30 Ağustos ve Oktay Akbal...
Ölüm düşüncesi hep önünde duruyordu senin. Kendi deyişinle beyninin içinde... Bir hastaneye yatarken ölümü unutmuştun! Sevgili Oktay Akbal... Oktay Ağabey... Yazı masamın üzerinde...
Ölüm düşüncesi hep önünde duruyordu senin. Kendi deyişinle beyninin içinde...
Bir hastaneye yatarken ölümü unutmuştun!
Sevgili Oktay Akbal... Oktay Ağabey...
Yazı masamın üzerinde kitapların...
İçlerinden birisini seçtim:
“Bir Batık Gemi...”
Saatler süren bir ameliyat ve yaşamdan 24 saat kopuş.

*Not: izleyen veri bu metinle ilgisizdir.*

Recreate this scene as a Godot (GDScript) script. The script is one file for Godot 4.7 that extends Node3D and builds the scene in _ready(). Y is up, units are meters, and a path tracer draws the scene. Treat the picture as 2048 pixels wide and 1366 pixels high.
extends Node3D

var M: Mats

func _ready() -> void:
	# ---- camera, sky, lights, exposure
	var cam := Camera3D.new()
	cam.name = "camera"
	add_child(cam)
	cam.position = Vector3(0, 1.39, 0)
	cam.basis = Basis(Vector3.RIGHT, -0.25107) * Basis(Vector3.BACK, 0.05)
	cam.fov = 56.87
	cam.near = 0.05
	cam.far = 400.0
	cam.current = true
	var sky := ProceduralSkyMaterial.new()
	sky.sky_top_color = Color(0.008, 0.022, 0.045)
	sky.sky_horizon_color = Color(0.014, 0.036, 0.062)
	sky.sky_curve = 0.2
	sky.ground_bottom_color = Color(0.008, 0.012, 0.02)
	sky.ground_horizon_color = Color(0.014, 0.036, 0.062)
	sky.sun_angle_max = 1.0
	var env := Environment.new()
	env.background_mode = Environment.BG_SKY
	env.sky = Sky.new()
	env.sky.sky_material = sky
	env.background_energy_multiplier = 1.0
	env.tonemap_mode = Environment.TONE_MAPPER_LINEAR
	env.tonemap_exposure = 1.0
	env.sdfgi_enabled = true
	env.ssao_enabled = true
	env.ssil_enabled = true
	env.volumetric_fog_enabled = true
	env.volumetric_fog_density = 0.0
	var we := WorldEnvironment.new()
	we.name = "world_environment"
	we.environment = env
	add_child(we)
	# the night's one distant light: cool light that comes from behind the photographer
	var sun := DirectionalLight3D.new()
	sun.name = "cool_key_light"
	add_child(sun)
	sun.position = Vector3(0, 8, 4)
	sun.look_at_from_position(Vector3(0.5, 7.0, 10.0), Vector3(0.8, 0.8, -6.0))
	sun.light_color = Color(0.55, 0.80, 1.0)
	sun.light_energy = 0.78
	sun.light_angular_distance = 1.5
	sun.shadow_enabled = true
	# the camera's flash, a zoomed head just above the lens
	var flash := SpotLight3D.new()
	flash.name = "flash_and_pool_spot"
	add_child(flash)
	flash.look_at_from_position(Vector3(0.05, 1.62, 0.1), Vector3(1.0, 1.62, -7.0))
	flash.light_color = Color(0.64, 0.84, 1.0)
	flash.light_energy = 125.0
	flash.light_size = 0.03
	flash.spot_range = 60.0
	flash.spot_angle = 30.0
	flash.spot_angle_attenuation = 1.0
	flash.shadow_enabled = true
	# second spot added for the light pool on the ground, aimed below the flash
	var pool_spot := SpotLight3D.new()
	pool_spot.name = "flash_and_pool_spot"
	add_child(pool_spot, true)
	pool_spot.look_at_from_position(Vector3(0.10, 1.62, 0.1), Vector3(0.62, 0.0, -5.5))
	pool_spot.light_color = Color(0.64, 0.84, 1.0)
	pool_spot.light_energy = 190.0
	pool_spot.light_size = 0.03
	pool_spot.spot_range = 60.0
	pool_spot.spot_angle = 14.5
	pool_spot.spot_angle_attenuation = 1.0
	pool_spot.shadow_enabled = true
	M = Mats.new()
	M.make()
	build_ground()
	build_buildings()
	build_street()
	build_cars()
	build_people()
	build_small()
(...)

Sen ölümü böyle anlatmıştın Oktay Abi...
Düşsüz uykularımızı anlatmıştın, öykülerinde, romanlarında...
Hayatın binbir rengini, kimi zaman bir emekçiyi, kimi zaman sevdayı...
Köleliğe dönmüş bir özlemi.
Bugün 30 Ağustos, kurtuluşa atılan o büyük adım, Mustafa Kemal ve arkadaşları...
Tarihimizin dönüm noktalarından birisi!
1923 Devrimi’nin çalkantılarında 14 yıl mapushanede yatan Nâzım Hikmet’e şiirlerinin en güzelini yazdıran 30 Ağustos değil miydi?
Sanırım 2007 yazında, yine bir 30 Ağustos akşamı, Muğla Akyaka’da yıldızların altında koyu bir sohbete dalmıştık...
Ayla Akbal, İlhan Selçuk, Hamdi Yücelen, Tayyar Eraslan, Serdar Kızık ve sen.
Kimi aymazlara göre “Kurtuluş” yalandı, gözleri çakmak çakmak yanan mavi gözlü bir dev yoktu...
Karanlıkta akan bir yıldızın kayması, Kocatepe’den Afyon ovasına akması palavraydı...
Sen onlara bir yazında seslenmiş, sert bir dille eleştirmiştin:
“Nâzım Hikmet’in o yalın dizeleri, Homeros destanıyla özdeştir; ‘Kuruluş ve Kurtuluş’yoksul bir toplumun emperyalizme başkaldırmasının ta kendisidir.”